While the FSMA's handbook applies to the outsourcing of all functions, particular attention must be paid to the outsourcing of functions that are critical or important.

In-Scope Entities must determine for themselves which functions are critical or important. In doing so, they must determine whether that function is essential to their operations.

The FSMA considers that at least the following functions are critical or important:

  • Portfolio management of (alternative) investment funds.
  • Investment services.
  • Independent control functions (risk, compliance, internal audit).

When outsourcing critical or important functions, more stringent rules apply. In-Scope Entities must take more appropriate measures to evaluate the potential risks and impact that the disruption of an outsourced critical or important function may have on their operations, financial solidity, reputation, etc. In-Scope Entities must also consider the extent to which it is possible to transfer the proposed outsourcing arrangement to another service provider or to reintegrate the outsourcing arrangement in-house if necessary or preferred. The necessary contractual arrangements must be put in place to facilitate this.

From time to time, In-Scope Entities must reassess the qualification of each outsourced service to determine whether they (still) qualify as critical or important, and this analysis must be documented.

Do not create letterbox or empty shell constructions

The FSMA reiterates that In-Scope Entities must always retain sufficient substance and not become an "empty shell" or a "letterbox company." Outsourcing too many (critical or important) functions may lead the regulator to conclude that the In-Scope Entity lacks the required substance to obtain authorization or remain authorized.

Remember that for AIFMs and UCITS management companies, it is not possible to completely delegate both portfolio management and risk management simultaneously. They must choose one or the other, and the third-party service provider must be appropriately licensed or authorized to carry out asset management functions.

Do apply the rules in an intra-group context as well

Intra-group outsourcing is subject to the same regulatory framework and conditions as outsourcing to external service providers outside the group.

When outsourcing to an intra-group entity, the In-Scope Entity must ensure that the decision is based on objective reasons, and parties must ensure that the service provider is remunerated at arm's-length.

Do review your outsourcing policy and procedures against the new handbook

The FSMA's handbook contains extensive guidance on sound management principles in relation to outsourcing. In-Scope Entities should check whether their outsourcing policies and procedures need to be updated or amended as a result.

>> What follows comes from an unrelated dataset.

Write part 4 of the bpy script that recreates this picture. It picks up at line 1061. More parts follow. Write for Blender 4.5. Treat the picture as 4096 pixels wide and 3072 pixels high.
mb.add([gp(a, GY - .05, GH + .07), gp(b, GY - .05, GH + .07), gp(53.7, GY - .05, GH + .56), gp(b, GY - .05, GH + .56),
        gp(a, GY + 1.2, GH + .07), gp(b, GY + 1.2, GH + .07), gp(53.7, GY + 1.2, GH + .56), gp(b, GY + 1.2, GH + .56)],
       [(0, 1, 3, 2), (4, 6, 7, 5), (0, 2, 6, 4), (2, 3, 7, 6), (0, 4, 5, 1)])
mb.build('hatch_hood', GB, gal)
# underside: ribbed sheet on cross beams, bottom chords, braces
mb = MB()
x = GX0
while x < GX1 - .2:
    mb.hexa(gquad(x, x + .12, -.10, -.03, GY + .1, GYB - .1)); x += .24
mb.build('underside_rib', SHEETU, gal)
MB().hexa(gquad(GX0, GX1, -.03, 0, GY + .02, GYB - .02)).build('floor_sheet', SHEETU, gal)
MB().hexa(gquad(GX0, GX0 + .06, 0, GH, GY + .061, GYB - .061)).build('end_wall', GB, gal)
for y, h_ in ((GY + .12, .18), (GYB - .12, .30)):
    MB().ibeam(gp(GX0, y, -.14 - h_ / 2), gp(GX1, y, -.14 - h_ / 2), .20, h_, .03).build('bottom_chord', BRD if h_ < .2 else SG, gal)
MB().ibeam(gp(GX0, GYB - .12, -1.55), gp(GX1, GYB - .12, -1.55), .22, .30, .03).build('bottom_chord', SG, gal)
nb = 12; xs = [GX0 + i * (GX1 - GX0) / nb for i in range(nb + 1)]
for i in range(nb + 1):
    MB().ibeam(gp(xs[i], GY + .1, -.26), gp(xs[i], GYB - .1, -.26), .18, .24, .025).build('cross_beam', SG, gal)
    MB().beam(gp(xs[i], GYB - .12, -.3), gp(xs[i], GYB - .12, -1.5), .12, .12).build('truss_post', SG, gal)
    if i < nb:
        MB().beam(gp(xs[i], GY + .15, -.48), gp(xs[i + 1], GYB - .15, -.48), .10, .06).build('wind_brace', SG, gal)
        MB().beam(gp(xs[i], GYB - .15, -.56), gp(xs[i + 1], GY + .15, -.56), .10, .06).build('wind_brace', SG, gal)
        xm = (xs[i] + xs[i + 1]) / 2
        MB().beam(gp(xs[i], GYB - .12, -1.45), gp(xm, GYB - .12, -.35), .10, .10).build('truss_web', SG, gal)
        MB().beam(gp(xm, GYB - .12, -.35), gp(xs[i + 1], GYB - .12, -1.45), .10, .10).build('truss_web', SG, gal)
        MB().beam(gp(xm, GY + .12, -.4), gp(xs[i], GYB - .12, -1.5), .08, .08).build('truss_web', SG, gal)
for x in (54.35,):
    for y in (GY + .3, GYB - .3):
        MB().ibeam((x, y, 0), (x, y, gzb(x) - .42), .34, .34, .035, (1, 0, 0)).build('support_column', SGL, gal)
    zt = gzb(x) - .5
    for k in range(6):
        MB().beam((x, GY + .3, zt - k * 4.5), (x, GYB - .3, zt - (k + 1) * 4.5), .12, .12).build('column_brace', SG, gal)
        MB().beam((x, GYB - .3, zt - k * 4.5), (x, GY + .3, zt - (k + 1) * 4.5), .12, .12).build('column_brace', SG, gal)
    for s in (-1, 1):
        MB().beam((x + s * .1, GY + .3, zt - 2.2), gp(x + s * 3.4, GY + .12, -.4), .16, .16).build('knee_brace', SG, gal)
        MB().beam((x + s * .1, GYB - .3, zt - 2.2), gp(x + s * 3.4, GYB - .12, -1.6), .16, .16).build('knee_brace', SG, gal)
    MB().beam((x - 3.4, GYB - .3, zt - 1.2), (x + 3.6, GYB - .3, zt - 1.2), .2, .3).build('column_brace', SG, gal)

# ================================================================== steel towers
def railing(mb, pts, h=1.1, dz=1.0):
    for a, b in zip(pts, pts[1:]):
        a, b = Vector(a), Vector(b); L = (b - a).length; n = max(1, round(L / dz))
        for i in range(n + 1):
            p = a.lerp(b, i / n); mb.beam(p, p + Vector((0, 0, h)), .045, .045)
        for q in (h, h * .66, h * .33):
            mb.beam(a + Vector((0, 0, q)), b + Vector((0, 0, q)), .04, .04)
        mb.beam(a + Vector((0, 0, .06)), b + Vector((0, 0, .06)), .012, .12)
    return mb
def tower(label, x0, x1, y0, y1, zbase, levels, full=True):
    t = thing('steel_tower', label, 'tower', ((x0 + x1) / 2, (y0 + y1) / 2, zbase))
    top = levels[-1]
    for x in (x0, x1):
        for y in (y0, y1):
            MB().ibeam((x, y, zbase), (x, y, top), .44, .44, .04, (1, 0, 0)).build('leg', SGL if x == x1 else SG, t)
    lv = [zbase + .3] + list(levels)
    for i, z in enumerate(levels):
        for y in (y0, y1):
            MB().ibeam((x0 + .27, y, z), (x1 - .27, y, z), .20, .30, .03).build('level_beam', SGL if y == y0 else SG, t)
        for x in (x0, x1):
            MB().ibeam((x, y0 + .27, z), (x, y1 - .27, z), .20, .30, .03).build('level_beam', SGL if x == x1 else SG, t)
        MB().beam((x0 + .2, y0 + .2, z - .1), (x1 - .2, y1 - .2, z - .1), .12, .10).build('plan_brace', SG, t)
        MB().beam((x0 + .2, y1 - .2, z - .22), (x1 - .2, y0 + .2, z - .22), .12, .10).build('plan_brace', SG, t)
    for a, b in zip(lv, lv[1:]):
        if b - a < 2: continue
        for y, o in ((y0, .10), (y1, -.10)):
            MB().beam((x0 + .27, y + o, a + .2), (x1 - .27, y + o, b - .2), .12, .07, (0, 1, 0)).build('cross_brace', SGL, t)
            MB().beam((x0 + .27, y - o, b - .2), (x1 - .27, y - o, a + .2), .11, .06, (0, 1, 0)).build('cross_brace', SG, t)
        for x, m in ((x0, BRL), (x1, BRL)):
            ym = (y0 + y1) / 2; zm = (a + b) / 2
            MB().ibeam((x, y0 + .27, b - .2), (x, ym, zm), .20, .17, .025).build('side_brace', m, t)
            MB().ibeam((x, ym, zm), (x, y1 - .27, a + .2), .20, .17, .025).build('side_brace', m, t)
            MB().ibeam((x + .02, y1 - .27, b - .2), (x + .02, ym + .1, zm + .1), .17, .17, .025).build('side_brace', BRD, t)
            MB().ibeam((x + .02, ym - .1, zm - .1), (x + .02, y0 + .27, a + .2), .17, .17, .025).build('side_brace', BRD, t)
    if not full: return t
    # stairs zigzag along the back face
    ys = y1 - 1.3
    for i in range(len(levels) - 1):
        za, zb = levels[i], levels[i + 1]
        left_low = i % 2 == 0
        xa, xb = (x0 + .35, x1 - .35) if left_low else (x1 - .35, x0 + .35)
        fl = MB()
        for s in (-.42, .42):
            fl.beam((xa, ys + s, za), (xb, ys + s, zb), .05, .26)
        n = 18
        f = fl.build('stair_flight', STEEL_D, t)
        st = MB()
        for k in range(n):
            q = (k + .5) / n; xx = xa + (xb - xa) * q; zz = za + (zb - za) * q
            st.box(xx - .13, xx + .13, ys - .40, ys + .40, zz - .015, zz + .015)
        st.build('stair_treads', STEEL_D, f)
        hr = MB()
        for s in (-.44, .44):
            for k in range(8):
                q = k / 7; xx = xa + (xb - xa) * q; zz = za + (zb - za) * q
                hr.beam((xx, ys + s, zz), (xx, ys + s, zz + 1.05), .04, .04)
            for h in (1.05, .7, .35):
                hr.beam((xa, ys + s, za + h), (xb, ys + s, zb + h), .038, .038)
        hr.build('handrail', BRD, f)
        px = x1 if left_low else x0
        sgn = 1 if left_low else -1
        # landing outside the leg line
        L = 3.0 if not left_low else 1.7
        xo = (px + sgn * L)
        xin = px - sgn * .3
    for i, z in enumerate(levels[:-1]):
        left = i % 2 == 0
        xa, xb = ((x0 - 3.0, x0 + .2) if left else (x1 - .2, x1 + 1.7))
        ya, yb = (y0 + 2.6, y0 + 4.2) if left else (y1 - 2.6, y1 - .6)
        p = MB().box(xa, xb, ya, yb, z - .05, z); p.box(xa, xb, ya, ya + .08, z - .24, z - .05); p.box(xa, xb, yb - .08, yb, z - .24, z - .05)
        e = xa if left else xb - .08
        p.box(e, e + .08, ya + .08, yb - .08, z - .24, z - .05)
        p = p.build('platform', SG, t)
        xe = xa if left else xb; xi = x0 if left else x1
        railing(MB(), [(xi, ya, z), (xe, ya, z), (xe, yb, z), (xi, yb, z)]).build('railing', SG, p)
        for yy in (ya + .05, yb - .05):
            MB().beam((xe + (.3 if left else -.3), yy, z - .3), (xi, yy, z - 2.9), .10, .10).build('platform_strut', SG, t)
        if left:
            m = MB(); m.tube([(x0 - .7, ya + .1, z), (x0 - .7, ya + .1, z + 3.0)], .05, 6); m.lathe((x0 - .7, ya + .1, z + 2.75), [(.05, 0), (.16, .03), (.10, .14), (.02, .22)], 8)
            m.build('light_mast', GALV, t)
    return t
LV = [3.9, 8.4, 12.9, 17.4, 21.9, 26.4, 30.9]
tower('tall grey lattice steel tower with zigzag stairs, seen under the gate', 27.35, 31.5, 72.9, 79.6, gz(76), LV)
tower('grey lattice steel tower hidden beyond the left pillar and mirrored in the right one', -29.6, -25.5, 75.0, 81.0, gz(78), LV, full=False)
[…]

Among others, the handbook provides for in-depth guidance regarding In-Scope Entities' risk management framework in relation to outsourcing, rules on responsibilities, the scope and content of outsourcing policies, the outsourcing register that needs to be established, conflicts of interest, business continuity plans and internal audit procedures.

The handbook also extensively describes the rules that apply to the entire outsourcing process, ranging from the decision to outsource, to the outsourcing agreement, the supervision of outsourced functions, exit strategies and notification procedures with the FSMA.

In-Scope Entities may wish to check whether their existing outsourcing frameworks, policies and procedures are fully in line with the new guidance of the FSMA. Entities that wish to apply for authorization with the FSMA as an In-Scope Entity (e.g., as an AIFM) will need to take the new guidance into account as well.

Do not forget to establish an outsourcing register

In-Scope Entities must keep a register containing information on all outsourcing operations, thereby distinguishing between outsourcing of critical or important functions and outsourcing of other functions.
The FSMA handbook contains an exhaustive list of elements that need to be included in the register. For example, the register must contain the identification details of the service provider, a description of the outsourced services, whether the services are critical or important, a summary of the service provider's replaceability, the applicable law and competent forum under the outsourcing agreement, names of sub-delegates, the dates of most recent or planned audits, etc.

While keeping track of outsourced functions was already considered a best practice before, this is now being formalized in more detail in the FSMA's handbook. This registration requirement comes on top of the required reporting on cooperation with critical service providers that must be made under FSMA circular 2019_19 on the report of effective management on internal control.

In-Scope Entities must be able to make the complete register, or specified parts of it, available in computer-readable form to the FSMA at its first request.

Do consider the FSMA's checklist when drafting outsourcing agreements

When outsourcing functions, In-Scope Entities must conclude a written agreement with their third-party service provider. The FSMA's handbook prescribes a series of minimum clauses that must be included in the written arrangements. Some key clauses that must be included are the following:

  • A clear description of the outsourced services.
  • The conditions under which the service provider may sub-delegate the outsourced services.
  • The agreed service levels (key performance indicators).
  • The obligation for the service provider to notify any developments that may materially impair its ability to properly carry out the services.
  • The obligation for the service provider to implement and test business continuity plans.
  • The obligation for the service provider to cooperate with the FSMA and answer any of its questions.
  • The unlimited right of the In-Scope Entity to carry out inspections or audit the service provider, especially in case of outsourcing critical or important functions.
  • Appropriate termination clauses.

In-Scope Entities must ensure that their written outsourcing arrangements contain all the required clauses listed in the FSMA's handbook. Existing arrangements may need to be reviewed and amended based on the list.

Do not forget to notify the FSMA when outsourcing critical or important functions

In principle, outsourcing does not require the FSMA's prior approval. However, when outsourcing critical or important functions, In-Scope Entities must inform the FSMA in advance of how the principles set out in the handbook will be applied. The notification must be made prior to entering into the outsourcing agreement. The same duty to inform also applies to any subsequent major developments concerning critical or important outsourced functions.

How to prepare

In-Scope Entities will need to verify whether their existing outsourcing policies, procedures and arrangements fully comply with the FSMA's new guidance by conducting a gap analysis. Entities seeking to obtain authorization as an In-Scope Entity will equally need to take the new handbook into account as part of their licensing process.

The FSMA's handbook does not apply to sub-threshold AIFMs, as the FSMA has, strictly speaking, no legal basis to impose these measures upon sub-threshold AIFMs.

The new rules must be implemented by 30 June 2024 at the latest.